--- BEGIN INFORMATION PROVIDED ---

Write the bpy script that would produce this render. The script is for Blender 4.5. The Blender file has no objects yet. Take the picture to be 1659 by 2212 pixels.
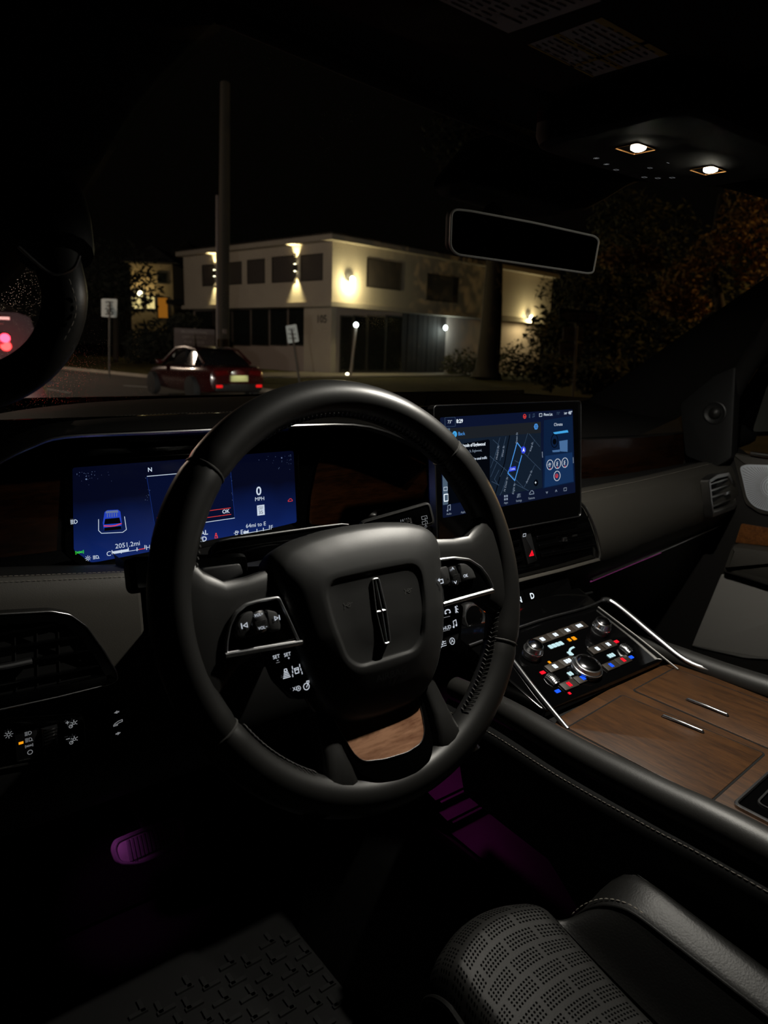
import bpy, bmesh, math, random
from mathutils import Vector, Matrix
random.seed(7)
V = Vector
SC = bpy.context.scene
COL = SC.collection
R = math.radians

# ------------------------------------------------------------------ camera
# origin = centre of the steering wheel; x to the passenger side, y to the front, z up; metres
CAM = V((-.362, -.486, .211)); FPX = 1546.0
YAW, PITCH, ROLL = R(38.25), R(-13.0), R(1.85)
_f = V((math.sin(YAW)*math.cos(PITCH), math.cos(YAW)*math.cos(PITCH), math.sin(PITCH)))
_r0 = V((math.cos(YAW), -math.sin(YAW), 0)); _u0 = _r0.cross(_f)
_r = _r0*math.cos(ROLL)+_u0*math.sin(ROLL); _u = _u0*math.cos(ROLL)-_r0*math.sin(ROLL)
cd = bpy.data.cameras.new('camera'); cam = bpy.data.objects.new('camera', cd); COL.objects.link(cam)
cam.matrix_world = Matrix(((_r.x, _u.x, -_f.x, CAM.x), (_r.y, _u.y, -_f.y, CAM.y), (_r.z, _u.z, -_f.z, CAM.z), (0, 0, 0, 1)))
cd.sensor_fit = 'VERTICAL'; cd.sensor_height = 10.0; cd.lens = FPX/2212*10.0
cd.clip_start = .02; cd.clip_end = 400
cd.dof.use_dof = True; cd.dof.focus_distance = .80; cd.dof.aperture_fstop = 2.4
SC.camera = cam

# ------------------------------------------------------------------ world, exposure
w = bpy.data.worlds.new('night_sky'); SC.world = w; w.use_nodes = True
w.node_tree.nodes['Background'].inputs[0].default_value = (.0042, .0034, .0024, 1)
w.node_tree.nodes['Background'].inputs[1].default_value = .22
vs = SC.view_settings
vs.view_transform = 'Standard'; vs.look = 'None'; vs.gamma = 1; vs.use_curve_mapping = False
vs.exposure = 0.0
try:
    SC.cycles.use_denoising = True
    SC.cycles.sample_clamp_indirect = 3.0
    SC.cycles.max_bounces = 4; SC.cycles.diffuse_bounces = 2; SC.cycles.glossy_bounces = 3; SC.cycles.transparent_max_bounces = 8
    SC.cycles.use_adaptive_sampling = True; SC.cycles.adaptive_threshold = .05
    SC.cycles.caustics_reflective = False; SC.cycles.caustics_refractive = False
except Exception: pass

# ------------------------------------------------------------------ measuring: where a sight line meets a plane of the car
def ray(x, y): return _f+_r*((x-829.5)/FPX)-_u*((y-1106)/FPX)
def W(x, y, ax, v):
    d = ray(x, y); i = 'xyz'.index(ax); return CAM+d*((v-CAM[i])/d[i])
def WD(x, y, dep): return CAM+ray(x, y)*dep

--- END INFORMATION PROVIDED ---

### WHAT IS EXPECTED:
Print, exactly as written, the lines above from the first one to the one containing "R = math.radians". Leave out pictures.

### COMPLETED EXERCISE:
Write the bpy script that would produce this render. The script is for Blender 4.5. The Blender file has no objects yet. Take the picture to be 1659 by 2212 pixels.
import bpy, bmesh, math, random
from mathutils import Vector, Matrix
random.seed(7)
V = Vector
SC = bpy.context.scene
COL = SC.collection
R = math.radians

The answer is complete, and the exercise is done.